I mean it in the sense of this extended metaphor, that life itself is this vast and beautiful body of water and we dip our toes.  We wander along the strand.  I’m working on wading all the way in, and what I find is fear.  Not of drowning, per se, since I’m awfully good at survival, but of never wanting to get out.  (Here my fellow Mainers are laughing heartily, since the waters here are COLD.  Staying in is not a winning proposition.)  But you hear what I’m saying.

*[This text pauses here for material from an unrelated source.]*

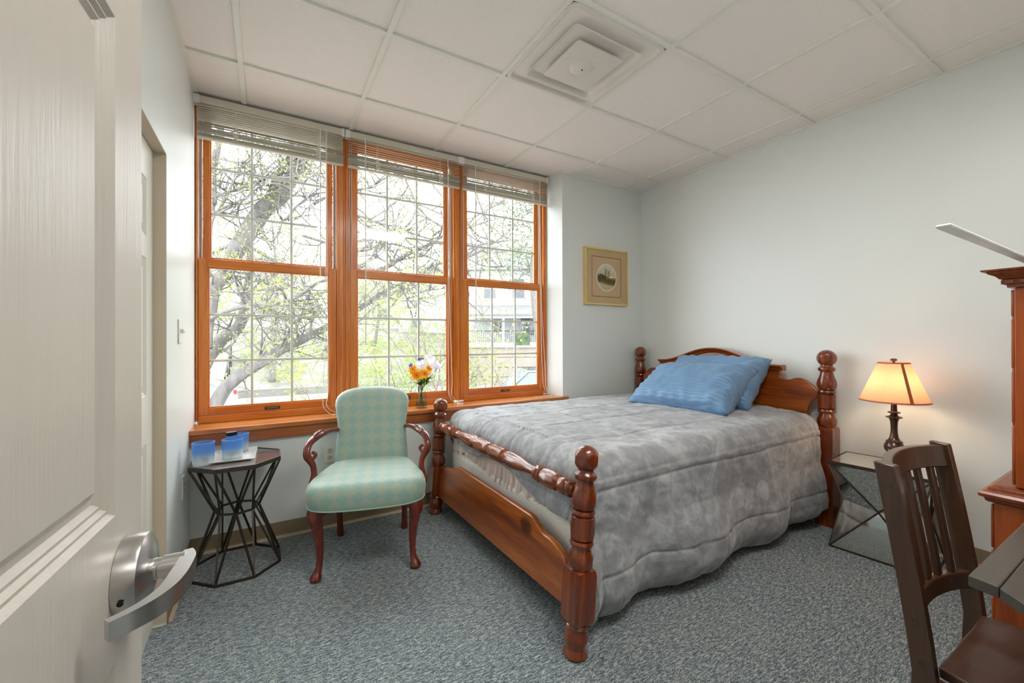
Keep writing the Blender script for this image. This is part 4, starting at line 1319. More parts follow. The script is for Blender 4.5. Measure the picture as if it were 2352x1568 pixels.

I know artists (of many stripes: academics, builders, designers, cooks, writers, painters, photographers, etc.) who get so immersed in their work that it’s hard for them to resurface.  They skip meals and neglect their families and commitments, or at least experience transitions back to dry land a little like a fish: there’s gasping and often a little thrashing about.

I am afraid of that.

I LOVE the work I am doing — the reading, the writing, the scholarship, the design; the complexities of play with children; the management of many lives.  But I’m always afraid that if I dive right in to the art, to “my work,” I might not be able to come back. And I NEED to come back.

This is where you’re wisely examining my metaphor and saying, “But Anna, who said you had to look at life as a matter of safe, dry land (dry in every sense) versus joyful, life-giving sea?”  And you’re right.  It’s a false binary. But for survival-oriented kids, and perhaps anyone taught that creativity and contemplation were wasteful, it’s reasonable to see a divide.  So here I am.

The intention today, then, is to put my face in the water.  Perhaps even to try going under.